* Stated exercise *
Please give the data below again in full, exactly as it stands.

──────── Rows

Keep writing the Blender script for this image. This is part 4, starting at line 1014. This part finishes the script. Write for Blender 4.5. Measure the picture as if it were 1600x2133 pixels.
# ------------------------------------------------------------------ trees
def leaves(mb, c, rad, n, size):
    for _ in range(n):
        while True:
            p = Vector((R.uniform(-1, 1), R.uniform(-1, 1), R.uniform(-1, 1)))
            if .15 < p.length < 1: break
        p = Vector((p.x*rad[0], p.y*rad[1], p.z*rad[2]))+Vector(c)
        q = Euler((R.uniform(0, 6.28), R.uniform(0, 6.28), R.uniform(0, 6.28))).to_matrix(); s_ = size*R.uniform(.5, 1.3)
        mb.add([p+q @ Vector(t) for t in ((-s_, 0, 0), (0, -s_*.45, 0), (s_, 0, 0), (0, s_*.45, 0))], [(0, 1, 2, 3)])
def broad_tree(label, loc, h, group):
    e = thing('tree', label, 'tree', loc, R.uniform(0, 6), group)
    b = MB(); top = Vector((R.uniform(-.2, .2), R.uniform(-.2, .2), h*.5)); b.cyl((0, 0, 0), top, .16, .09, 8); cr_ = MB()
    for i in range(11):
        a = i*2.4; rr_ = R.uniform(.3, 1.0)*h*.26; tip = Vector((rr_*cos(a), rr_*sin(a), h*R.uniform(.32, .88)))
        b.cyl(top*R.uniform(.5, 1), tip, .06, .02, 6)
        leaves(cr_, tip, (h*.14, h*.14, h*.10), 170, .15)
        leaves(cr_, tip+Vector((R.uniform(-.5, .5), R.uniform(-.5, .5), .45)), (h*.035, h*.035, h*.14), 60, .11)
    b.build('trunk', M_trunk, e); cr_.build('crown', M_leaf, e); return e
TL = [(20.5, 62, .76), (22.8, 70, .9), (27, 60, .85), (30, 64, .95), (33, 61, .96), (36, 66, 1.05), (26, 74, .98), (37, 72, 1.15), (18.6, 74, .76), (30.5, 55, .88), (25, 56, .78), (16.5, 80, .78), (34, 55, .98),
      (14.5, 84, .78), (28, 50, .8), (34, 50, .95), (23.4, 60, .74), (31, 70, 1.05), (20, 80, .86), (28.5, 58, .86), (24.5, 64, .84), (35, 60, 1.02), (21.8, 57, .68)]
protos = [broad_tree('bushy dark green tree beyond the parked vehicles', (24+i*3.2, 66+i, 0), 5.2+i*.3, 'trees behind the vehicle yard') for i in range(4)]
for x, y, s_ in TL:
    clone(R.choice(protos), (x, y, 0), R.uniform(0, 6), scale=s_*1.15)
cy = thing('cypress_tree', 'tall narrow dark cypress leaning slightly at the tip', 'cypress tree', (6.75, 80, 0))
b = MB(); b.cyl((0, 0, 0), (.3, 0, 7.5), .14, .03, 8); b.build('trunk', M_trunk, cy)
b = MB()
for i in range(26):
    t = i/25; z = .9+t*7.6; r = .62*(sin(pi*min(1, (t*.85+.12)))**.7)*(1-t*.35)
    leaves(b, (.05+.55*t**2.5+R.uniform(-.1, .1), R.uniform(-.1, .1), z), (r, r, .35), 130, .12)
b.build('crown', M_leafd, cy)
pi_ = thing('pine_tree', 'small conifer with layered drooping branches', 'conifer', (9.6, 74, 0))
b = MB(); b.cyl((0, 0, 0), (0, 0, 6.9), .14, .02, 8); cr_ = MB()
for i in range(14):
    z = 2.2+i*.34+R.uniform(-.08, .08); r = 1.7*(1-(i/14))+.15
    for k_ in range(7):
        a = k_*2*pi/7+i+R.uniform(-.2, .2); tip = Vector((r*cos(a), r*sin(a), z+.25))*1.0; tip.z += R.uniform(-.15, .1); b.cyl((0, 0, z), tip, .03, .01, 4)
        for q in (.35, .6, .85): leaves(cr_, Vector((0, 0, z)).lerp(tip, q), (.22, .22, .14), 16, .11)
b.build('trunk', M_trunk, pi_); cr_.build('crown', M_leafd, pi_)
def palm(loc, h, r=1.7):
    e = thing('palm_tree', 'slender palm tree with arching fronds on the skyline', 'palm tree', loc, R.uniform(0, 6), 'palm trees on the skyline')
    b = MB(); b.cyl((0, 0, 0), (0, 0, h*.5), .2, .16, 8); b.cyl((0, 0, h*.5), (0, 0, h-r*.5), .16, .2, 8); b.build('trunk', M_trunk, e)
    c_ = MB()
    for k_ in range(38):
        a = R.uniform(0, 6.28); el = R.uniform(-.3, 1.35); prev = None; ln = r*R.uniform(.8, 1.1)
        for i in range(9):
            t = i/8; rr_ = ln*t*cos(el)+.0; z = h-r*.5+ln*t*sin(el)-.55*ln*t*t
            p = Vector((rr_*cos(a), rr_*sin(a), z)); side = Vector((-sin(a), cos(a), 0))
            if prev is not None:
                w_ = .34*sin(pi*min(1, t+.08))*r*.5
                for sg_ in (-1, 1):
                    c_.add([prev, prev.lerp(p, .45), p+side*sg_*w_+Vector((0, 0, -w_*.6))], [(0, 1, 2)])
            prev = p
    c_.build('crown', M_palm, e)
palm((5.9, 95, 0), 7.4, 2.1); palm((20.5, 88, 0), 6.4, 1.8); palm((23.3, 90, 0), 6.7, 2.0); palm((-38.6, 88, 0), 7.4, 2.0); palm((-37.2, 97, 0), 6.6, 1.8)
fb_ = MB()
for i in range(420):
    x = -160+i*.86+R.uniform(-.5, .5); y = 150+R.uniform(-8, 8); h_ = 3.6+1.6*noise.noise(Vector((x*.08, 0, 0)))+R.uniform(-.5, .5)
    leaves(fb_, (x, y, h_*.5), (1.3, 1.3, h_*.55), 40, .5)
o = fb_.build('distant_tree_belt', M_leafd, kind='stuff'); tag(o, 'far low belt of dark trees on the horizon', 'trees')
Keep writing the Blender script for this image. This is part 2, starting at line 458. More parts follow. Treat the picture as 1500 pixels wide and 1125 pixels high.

────────────────

* Exercise output *
Keep writing the Blender script for this image. This is part 4, starting at line 1014. This part finishes the script. Write for Blender 4.5. Measure the picture as if it were 1600x2133 pixels.
# ------------------------------------------------------------------ trees
def leaves(mb, c, rad, n, size):
    for _ in range(n):
        while True:
            p = Vector((R.uniform(-1, 1), R.uniform(-1, 1), R.uniform(-1, 1)))
            if .15 < p.length < 1: break
        p = Vector((p.x*rad[0], p.y*rad[1], p.z*rad[2]))+Vector(c)
        q = Euler((R.uniform(0, 6.28), R.uniform(0, 6.28), R.uniform(0, 6.28))).to_matrix(); s_ = size*R.uniform(.5, 1.3)
        mb.add([p+q @ Vector(t) for t in ((-s_, 0, 0), (0, -s_*.45, 0), (s_, 0, 0), (0, s_*.45, 0))], [(0, 1, 2, 3)])
def broad_tree(label, loc, h, group):
    e = thing('tree', label, 'tree', loc, R.uniform(0, 6), group)
    b = MB(); top = Vector((R.uniform(-.2, .2), R.uniform(-.2, .2), h*.5)); b.cyl((0, 0, 0), top, .16, .09, 8); cr_ = MB()
    for i in range(11):
        a = i*2.4; rr_ = R.uniform(.3, 1.0)*h*.26; tip = Vector((rr_*cos(a), rr_*sin(a), h*R.uniform(.32, .88)))
        b.cyl(top*R.uniform(.5, 1), tip, .06, .02, 6)
        leaves(cr_, tip, (h*.14, h*.14, h*.10), 170, .15)
        leaves(cr_, tip+Vector((R.uniform(-.5, .5), R.uniform(-.5, .5), .45)), (h*.035, h*.035, h*.14), 60, .11)
    b.build('trunk', M_trunk, e); cr_.build('crown', M_leaf, e); return e
TL = [(20.5, 62, .76), (22.8, 70, .9), (27, 60, .85), (30, 64, .95), (33, 61, .96), (36, 66, 1.05), (26, 74, .98), (37, 72, 1.15), (18.6, 74, .76), (30.5, 55, .88), (25, 56, .78), (16.5, 80, .78), (34, 55, .98),
      (14.5, 84, .78), (28, 50, .8), (34, 50, .95), (23.4, 60, .74), (31, 70, 1.05), (20, 80, .86), (28.5, 58, .86), (24.5, 64, .84), (35, 60, 1.02), (21.8, 57, .68)]
protos = [broad_tree('bushy dark green tree beyond the parked vehicles', (24+i*3.2, 66+i, 0), 5.2+i*.3, 'trees behind the vehicle yard') for i in range(4)]
for x, y, s_ in TL:
    clone(R.choice(protos), (x, y, 0), R.uniform(0, 6), scale=s_*1.15)
cy = thing('cypress_tree', 'tall narrow dark cypress leaning slightly at the tip', 'cypress tree', (6.75, 80, 0))
b = MB(); b.cyl((0, 0, 0), (.3, 0, 7.5), .14, .03, 8); b.build('trunk', M_trunk, cy)
b = MB()
for i in range(26):
    t = i/25; z = .9+t*7.6; r = .62*(sin(pi*min(1, (t*.85+.12)))**.7)*(1-t*.35)
    leaves(b, (.05+.55*t**2.5+R.uniform(-.1, .1), R.uniform(-.1, .1), z), (r, r, .35), 130, .12)
b.build('crown', M_leafd, cy)
pi_ = thing('pine_tree', 'small conifer with layered drooping branches', 'conifer', (9.6, 74, 0))
b = MB(); b.cyl((0, 0, 0), (0, 0, 6.9), .14, .02, 8); cr_ = MB()
for i in range(14):
    z = 2.2+i*.34+R.uniform(-.08, .08); r = 1.7*(1-(i/14))+.15
    for k_ in range(7):
        a = k_*2*pi/7+i+R.uniform(-.2, .2); tip = Vector((r*cos(a), r*sin(a), z+.25))*1.0; tip.z += R.uniform(-.15, .1); b.cyl((0, 0, z), tip, .03, .01, 4)
        for q in (.35, .6, .85): leaves(cr_, Vector((0, 0, z)).lerp(tip, q), (.22, .22, .14), 16, .11)
b.build('trunk', M_trunk, pi_); cr_.build('crown', M_leafd, pi_)
def palm(loc, h, r=1.7):
    e = thing('palm_tree', 'slender palm tree with arching fronds on the skyline', 'palm tree', loc, R.uniform(0, 6), 'palm trees on the skyline')
    b = MB(); b.cyl((0, 0, 0), (0, 0, h*.5), .2, .16, 8); b.cyl((0, 0, h*.5), (0, 0, h-r*.5), .16, .2, 8); b.build('trunk', M_trunk, e)
    c_ = MB()
    for k_ in range(38):
        a = R.uniform(0, 6.28); el = R.uniform(-.3, 1.35); prev = None; ln = r*R.uniform(.8, 1.1)
        for i in range(9):
            t = i/8; rr_ = ln*t*cos(el)+.0; z = h-r*.5+ln*t*sin(el)-.55*ln*t*t
            p = Vector((rr_*cos(a), rr_*sin(a), z)); side = Vector((-sin(a), cos(a), 0))
            if prev is not None:
                w_ = .34*sin(pi*min(1, t+.08))*r*.5
                for sg_ in (-1, 1):
                    c_.add([prev, prev.lerp(p, .45), p+side*sg_*w_+Vector((0, 0, -w_*.6))], [(0, 1, 2)])
            prev = p
    c_.build('crown', M_palm, e)
palm((5.9, 95, 0), 7.4, 2.1); palm((20.5, 88, 0), 6.4, 1.8); palm((23.3, 90, 0), 6.7, 2.0); palm((-38.6, 88, 0), 7.4, 2.0); palm((-37.2, 97, 0), 6.6, 1.8)
fb_ = MB()
for i in range(420):
    x = -160+i*.86+R.uniform(-.5, .5); y = 150+R.uniform(-8, 8); h_ = 3.6+1.6*noise.noise(Vector((x*.08, 0, 0)))+R.uniform(-.5, .5)
    leaves(fb_, (x, y, h_*.5), (1.3, 1.3, h_*.55), 40, .5)
o = fb_.build('distant_tree_belt', M_leafd, kind='stuff'); tag(o, 'far low belt of dark trees on the horizon', 'trees')
Keep writing the Blender script for this image. This is part 2, starting at line 458. More parts follow. Treat the picture as 1500 pixels wide and 1125 pixels high.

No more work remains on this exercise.